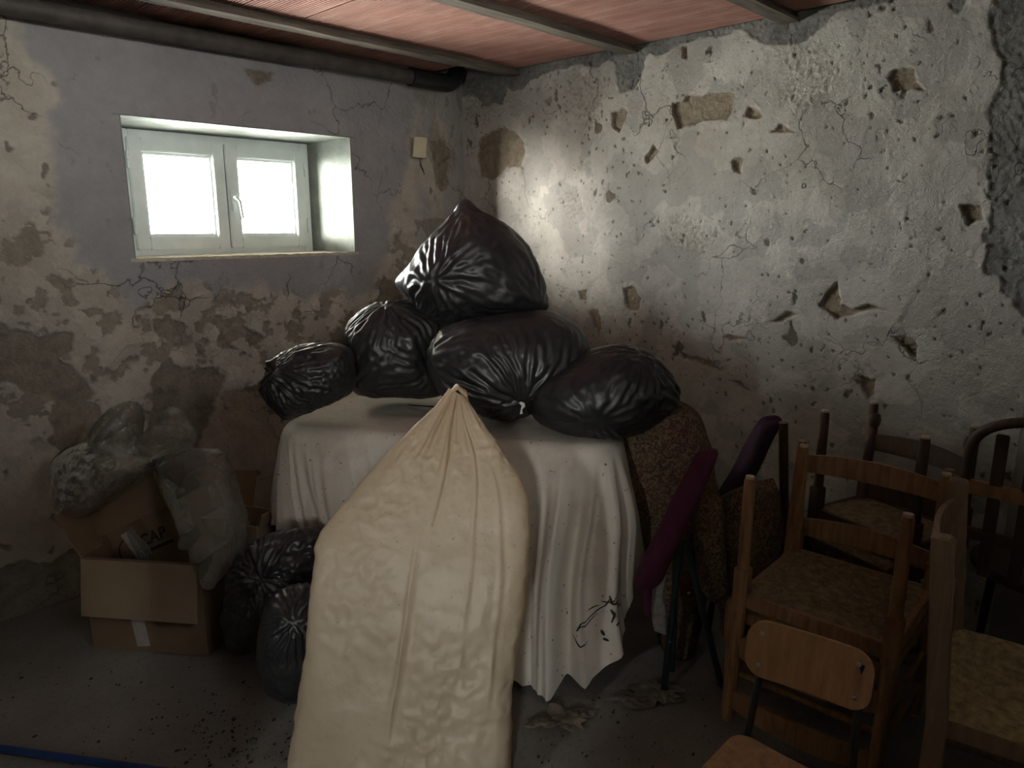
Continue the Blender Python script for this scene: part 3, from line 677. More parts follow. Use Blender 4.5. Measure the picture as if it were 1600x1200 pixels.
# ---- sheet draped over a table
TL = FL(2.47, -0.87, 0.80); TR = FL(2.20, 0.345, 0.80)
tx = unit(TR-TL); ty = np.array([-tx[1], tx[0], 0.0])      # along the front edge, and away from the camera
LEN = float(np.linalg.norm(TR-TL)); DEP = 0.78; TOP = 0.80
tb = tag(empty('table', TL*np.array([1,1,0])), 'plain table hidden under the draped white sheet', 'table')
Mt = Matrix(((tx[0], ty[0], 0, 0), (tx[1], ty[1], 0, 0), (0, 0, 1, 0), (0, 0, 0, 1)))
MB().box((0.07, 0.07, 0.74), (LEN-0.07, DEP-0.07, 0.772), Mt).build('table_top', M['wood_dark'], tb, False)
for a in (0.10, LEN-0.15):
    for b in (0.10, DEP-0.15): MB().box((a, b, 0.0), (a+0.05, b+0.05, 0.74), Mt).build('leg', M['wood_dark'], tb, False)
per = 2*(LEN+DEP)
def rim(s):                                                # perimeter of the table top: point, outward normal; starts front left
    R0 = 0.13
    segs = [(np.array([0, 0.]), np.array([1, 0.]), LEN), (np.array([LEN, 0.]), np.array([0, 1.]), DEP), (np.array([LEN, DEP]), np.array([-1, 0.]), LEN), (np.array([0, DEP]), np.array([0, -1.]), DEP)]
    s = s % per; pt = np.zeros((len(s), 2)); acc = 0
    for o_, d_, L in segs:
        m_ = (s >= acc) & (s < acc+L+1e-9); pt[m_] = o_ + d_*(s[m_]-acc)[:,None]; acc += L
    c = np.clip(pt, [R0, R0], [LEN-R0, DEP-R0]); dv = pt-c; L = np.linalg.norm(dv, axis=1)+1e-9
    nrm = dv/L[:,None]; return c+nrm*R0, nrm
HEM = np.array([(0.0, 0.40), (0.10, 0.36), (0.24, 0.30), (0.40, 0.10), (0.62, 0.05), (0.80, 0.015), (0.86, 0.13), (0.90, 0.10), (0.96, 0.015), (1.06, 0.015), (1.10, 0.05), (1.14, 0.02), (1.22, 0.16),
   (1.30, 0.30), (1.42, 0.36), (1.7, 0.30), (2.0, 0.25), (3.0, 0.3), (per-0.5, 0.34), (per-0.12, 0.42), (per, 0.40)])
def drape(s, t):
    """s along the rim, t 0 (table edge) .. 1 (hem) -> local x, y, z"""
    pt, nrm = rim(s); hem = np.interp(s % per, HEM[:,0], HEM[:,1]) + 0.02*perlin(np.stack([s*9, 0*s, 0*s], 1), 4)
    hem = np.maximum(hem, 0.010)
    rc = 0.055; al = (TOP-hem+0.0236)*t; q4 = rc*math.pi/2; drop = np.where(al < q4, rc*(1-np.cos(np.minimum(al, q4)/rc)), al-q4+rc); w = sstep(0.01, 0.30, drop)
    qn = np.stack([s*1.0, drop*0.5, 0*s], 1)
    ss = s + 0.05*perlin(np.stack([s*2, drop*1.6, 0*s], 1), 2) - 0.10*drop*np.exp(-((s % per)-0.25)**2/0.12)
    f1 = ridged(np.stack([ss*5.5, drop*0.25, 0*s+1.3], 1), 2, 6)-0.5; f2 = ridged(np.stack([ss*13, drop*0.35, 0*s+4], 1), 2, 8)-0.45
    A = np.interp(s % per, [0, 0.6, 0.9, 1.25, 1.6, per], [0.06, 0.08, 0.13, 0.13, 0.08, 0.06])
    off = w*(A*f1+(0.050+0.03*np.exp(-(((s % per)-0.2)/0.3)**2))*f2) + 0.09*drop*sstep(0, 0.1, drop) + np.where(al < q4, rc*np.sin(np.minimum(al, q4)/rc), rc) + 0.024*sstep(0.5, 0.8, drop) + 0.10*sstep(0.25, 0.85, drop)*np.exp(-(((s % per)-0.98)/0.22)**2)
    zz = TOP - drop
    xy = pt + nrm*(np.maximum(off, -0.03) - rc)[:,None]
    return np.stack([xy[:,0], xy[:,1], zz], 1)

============

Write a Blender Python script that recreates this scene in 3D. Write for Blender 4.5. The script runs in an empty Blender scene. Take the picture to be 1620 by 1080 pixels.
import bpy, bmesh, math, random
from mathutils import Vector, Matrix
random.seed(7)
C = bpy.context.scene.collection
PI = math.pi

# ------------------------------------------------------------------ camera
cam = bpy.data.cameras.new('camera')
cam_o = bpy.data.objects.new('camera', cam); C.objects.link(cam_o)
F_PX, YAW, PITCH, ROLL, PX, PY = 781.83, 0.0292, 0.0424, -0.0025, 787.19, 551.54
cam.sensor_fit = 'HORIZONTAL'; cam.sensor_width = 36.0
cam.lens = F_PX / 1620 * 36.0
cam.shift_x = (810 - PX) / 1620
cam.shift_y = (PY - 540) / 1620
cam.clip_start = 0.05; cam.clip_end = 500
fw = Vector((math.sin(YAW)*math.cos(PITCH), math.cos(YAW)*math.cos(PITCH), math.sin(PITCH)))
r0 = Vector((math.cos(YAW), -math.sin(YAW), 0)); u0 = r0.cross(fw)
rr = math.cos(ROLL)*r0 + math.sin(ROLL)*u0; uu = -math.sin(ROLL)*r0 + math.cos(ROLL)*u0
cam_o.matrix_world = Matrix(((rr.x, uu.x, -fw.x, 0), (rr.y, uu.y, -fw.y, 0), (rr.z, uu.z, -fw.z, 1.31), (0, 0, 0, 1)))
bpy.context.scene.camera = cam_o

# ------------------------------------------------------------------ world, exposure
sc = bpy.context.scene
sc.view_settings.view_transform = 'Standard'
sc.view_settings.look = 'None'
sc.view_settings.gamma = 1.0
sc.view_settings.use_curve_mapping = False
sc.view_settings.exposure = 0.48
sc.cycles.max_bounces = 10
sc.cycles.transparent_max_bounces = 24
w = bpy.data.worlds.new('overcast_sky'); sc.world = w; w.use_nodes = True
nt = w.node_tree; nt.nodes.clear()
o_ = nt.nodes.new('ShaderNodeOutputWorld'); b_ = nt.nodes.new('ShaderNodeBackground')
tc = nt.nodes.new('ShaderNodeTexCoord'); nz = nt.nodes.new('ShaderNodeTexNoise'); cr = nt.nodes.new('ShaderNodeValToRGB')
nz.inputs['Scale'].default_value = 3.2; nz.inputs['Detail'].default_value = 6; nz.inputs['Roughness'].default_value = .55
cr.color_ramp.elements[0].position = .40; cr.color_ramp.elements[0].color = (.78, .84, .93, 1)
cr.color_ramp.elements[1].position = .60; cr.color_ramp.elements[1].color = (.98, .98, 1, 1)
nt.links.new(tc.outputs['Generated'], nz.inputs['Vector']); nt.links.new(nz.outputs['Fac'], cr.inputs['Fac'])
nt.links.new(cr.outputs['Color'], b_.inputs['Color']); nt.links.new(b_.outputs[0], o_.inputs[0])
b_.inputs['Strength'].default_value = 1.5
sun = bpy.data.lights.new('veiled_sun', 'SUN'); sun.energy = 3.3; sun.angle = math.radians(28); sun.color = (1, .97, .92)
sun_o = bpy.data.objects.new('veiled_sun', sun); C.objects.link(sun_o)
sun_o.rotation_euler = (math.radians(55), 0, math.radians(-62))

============

EXERCISE OBJECTIVE:
Of all the entries above, repeat only the lines from the line that has "Write a Blender" to the line that has "bpy.context.scene.camera = cam_o", both lines included, exactly.

OUTPUT FOR THIS TASK:
Write a Blender Python script that recreates this scene in 3D. Write for Blender 4.5. The script runs in an empty Blender scene. Take the picture to be 1620 by 1080 pixels.
import bpy, bmesh, math, random
from mathutils import Vector, Matrix
random.seed(7)
C = bpy.context.scene.collection
PI = math.pi

# ------------------------------------------------------------------ camera
cam = bpy.data.cameras.new('camera')
cam_o = bpy.data.objects.new('camera', cam); C.objects.link(cam_o)
F_PX, YAW, PITCH, ROLL, PX, PY = 781.83, 0.0292, 0.0424, -0.0025, 787.19, 551.54
cam.sensor_fit = 'HORIZONTAL'; cam.sensor_width = 36.0
cam.lens = F_PX / 1620 * 36.0
cam.shift_x = (810 - PX) / 1620
cam.shift_y = (PY - 540) / 1620
cam.clip_start = 0.05; cam.clip_end = 500
fw = Vector((math.sin(YAW)*math.cos(PITCH), math.cos(YAW)*math.cos(PITCH), math.sin(PITCH)))
r0 = Vector((math.cos(YAW), -math.sin(YAW), 0)); u0 = r0.cross(fw)
rr = math.cos(ROLL)*r0 + math.sin(ROLL)*u0; uu = -math.sin(ROLL)*r0 + math.cos(ROLL)*u0
cam_o.matrix_world = Matrix(((rr.x, uu.x, -fw.x, 0), (rr.y, uu.y, -fw.y, 0), (rr.z, uu.z, -fw.z, 1.31), (0, 0, 0, 1)))
bpy.context.scene.camera = cam_o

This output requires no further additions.